Была и такая сцена. По Волге обычно плавал бывший борец Фосс. Был он огромного роста и необыкновенной толщины. Говорили, что он под рубашку подвязывал себе подушку, чтобы казаться еще толще. Хвастался он дружбой с кем-то из великих князей и поэтому считал себя вправе ни за что не платить. Во время обедов он съедал множество всего. Волжские пароходы славились тогда великолепной кухней, особенно рыбной (стерляди, осетрина, икра паюсная, зернистая, истычная и пр.).
Фосс сел к нам на пароход вечером в Нижнем. Пассажиры встревожились: будет скандал. А шутники пугали: «Съест все, и ресторан закроют». Капитан знал, однако, как бороться с Фоссом. Отказать Фоссу заказывать блюда было нельзя. Капитан шел на расход. Но когда Фосс отказался платить, ему предложили сойти с парохода. Фосс упрямился. Тогда собрали всех матросов, и они, подпирая Фосса с обоих боков, выдавили его. Мы с верхней палубы следили за тем, как выставляли Фосса. Он долго стоял на пристани и сыпал угрозами.

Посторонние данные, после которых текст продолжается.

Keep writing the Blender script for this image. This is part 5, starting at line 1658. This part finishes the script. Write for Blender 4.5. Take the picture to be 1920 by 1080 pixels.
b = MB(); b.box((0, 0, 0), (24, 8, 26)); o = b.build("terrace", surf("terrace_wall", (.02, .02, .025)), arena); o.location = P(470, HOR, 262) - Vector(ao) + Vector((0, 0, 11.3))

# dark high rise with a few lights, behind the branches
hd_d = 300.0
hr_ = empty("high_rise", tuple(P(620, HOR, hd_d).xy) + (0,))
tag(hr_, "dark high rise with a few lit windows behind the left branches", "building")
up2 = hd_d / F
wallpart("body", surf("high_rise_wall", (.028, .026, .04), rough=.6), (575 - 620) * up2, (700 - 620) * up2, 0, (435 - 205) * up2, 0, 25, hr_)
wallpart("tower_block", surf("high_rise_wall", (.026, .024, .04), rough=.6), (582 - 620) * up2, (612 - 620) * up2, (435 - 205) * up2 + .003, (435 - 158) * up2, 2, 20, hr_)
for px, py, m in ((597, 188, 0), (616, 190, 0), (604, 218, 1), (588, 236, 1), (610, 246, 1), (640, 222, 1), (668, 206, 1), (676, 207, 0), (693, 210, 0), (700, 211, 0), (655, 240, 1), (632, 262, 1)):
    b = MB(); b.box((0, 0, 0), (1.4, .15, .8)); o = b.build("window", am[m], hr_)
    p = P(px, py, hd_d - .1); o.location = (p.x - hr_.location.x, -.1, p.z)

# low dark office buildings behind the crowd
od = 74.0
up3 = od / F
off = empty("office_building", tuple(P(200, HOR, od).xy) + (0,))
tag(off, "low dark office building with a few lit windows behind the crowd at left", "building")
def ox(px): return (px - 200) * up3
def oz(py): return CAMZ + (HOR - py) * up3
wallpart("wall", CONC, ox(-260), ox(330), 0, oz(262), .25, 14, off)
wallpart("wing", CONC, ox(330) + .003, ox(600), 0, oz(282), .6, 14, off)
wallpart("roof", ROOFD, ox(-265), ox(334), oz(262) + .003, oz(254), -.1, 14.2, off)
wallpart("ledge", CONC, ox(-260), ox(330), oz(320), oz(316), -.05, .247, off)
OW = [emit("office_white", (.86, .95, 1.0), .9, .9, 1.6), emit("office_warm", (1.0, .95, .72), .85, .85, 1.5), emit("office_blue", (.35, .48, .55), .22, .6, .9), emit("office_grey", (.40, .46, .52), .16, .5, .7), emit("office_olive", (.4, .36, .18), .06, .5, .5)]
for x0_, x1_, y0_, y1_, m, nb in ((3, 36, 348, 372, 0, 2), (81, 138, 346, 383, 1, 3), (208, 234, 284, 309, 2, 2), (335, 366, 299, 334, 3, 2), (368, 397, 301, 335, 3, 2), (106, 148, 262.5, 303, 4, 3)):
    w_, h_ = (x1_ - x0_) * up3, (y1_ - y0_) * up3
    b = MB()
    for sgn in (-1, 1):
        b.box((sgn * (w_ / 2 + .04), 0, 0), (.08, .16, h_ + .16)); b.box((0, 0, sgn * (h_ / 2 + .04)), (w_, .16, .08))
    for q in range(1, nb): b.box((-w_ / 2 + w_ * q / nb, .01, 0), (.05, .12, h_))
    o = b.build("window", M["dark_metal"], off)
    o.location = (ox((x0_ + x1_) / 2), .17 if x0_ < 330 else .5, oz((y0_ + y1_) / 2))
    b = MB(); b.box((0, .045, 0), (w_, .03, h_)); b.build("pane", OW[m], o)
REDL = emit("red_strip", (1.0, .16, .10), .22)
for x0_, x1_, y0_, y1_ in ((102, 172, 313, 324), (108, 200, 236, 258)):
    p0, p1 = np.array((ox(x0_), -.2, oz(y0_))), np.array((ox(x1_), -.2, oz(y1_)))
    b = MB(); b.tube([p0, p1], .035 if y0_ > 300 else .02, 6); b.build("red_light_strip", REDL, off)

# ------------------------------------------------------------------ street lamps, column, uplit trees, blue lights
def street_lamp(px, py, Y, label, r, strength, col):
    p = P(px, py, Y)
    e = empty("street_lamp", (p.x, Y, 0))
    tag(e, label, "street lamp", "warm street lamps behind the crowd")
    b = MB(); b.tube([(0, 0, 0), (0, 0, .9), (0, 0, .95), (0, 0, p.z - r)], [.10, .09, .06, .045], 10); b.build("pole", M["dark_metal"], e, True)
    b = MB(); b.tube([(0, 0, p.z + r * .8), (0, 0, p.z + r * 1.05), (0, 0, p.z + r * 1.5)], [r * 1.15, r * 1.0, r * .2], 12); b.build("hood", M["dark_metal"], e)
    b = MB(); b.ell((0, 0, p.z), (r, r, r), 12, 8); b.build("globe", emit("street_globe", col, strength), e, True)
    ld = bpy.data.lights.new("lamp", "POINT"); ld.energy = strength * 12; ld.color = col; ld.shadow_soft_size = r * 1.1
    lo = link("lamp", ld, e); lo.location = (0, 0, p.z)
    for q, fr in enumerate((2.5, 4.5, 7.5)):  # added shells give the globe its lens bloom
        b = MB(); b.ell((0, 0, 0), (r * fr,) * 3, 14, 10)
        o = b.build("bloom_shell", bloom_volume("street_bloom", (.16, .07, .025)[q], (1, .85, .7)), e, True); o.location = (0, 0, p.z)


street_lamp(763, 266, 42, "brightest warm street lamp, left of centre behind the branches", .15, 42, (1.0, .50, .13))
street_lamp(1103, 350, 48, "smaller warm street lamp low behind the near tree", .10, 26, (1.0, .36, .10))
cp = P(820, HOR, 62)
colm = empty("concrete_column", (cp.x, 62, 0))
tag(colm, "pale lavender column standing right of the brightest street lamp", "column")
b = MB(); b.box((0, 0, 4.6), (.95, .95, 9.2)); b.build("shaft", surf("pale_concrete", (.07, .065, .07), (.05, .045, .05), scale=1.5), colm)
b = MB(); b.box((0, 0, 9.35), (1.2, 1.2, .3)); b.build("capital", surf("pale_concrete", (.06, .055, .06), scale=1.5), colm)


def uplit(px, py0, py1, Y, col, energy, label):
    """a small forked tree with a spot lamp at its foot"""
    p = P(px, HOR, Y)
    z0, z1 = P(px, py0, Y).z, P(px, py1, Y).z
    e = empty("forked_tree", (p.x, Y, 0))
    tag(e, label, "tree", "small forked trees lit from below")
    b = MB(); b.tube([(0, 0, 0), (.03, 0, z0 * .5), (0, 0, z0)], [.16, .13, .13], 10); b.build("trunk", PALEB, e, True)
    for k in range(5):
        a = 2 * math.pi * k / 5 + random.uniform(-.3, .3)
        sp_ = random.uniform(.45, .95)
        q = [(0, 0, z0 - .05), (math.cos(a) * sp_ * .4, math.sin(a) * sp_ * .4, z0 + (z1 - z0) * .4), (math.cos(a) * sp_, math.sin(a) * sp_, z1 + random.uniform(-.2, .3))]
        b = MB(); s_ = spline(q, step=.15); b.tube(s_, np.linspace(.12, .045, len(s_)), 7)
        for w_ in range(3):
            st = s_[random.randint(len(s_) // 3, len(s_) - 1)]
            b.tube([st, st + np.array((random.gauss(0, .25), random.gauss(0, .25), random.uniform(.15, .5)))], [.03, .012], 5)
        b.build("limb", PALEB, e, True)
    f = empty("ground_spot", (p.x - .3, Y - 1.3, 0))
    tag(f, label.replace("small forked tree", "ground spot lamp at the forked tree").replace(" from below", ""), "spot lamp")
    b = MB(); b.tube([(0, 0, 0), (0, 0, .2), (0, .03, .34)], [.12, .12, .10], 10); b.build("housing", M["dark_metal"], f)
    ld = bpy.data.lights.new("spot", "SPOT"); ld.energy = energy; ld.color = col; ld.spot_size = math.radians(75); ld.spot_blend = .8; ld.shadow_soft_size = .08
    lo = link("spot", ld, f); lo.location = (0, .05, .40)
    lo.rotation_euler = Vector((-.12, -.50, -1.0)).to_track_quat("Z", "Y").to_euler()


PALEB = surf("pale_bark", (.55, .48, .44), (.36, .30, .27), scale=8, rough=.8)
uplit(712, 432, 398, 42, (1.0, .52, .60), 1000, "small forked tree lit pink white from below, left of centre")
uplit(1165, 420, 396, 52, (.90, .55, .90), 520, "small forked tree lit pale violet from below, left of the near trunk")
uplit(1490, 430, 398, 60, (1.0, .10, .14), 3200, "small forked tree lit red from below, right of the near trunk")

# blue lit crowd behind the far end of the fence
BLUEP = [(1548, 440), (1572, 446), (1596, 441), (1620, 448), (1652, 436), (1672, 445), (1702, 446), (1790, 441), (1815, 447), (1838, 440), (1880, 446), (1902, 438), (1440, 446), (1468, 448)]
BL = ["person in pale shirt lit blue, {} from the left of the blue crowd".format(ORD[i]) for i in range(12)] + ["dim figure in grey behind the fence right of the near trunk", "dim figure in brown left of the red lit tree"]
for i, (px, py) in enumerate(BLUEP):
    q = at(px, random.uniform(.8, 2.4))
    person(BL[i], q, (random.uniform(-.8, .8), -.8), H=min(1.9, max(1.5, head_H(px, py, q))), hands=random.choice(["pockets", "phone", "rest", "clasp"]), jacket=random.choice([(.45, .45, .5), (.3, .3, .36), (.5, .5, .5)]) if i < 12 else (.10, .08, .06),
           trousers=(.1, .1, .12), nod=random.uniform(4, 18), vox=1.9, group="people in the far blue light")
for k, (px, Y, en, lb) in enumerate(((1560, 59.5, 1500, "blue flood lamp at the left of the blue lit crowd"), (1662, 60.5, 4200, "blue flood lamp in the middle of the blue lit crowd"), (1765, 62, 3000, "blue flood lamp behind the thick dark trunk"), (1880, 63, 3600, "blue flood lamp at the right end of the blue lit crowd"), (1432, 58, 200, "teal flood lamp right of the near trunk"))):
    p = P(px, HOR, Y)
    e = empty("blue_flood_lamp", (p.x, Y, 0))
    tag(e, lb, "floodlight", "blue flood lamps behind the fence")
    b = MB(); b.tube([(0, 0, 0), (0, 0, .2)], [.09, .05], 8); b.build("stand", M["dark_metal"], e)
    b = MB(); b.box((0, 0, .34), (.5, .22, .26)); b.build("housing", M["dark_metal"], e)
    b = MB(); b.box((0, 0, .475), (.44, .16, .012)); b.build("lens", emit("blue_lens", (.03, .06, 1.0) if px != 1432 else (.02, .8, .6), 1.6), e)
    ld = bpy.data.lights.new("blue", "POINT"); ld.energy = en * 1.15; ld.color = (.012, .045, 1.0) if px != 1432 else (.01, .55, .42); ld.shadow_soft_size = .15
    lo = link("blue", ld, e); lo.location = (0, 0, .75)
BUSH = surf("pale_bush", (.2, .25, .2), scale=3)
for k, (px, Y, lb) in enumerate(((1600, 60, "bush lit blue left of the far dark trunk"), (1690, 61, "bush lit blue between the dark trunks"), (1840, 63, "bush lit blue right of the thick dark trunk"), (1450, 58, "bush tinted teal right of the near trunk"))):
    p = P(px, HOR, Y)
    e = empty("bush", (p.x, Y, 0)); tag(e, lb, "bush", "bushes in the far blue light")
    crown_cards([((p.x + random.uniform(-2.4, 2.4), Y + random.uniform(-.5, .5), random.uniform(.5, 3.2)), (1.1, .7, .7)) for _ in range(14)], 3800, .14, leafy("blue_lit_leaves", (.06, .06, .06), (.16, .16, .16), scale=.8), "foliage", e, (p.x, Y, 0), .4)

Много на Волге пели. Песни слышались и с берега. Пели и на нижней палубе, в третьем классе: пели частушки и плясали. Мать не вынесла, когда плясала беременная женщина, и ушла вместе с отцом. Вдогонку беременная плясунья спела нам частушку об инженерах (отец неизменно носил инженерскую фуражку; поэтому плясунья и узнала его профессию).
На пристанях грузчики («крючники») помогали своему тяжелому труду возгласами и пением. Помню, ночью тащили из трюма (пароход был грузо-пассажирский) какую-то тяжелую вещь; грузчики дружно в такт кричали: «А вот пойдет, а вот пойдет!» Когда вещь сдвинулась, дружно кричали: «А вот пошла, а вот пошла, пошла, пошла!» Этот ночной крик хорошо запомнился мне.
На каждой остановке у пристани собирался маленький базар. Капитан говорил, где и что покупать – где ягоды, где корзины, где икру, где палочки-тросточки. Палочки мы с братом жадно выбирали. Брат купил себе палочку с рукояткой в виде головы турка, а я – с птичкой. Эти палочки долго у нас хранились. Не то эти покупки тросточек были в Кинешме, не то в Плесе. Помню точно, что берег у пристани, где шла торговля, был очень зеленый, лесистый и круто поднимался вверх.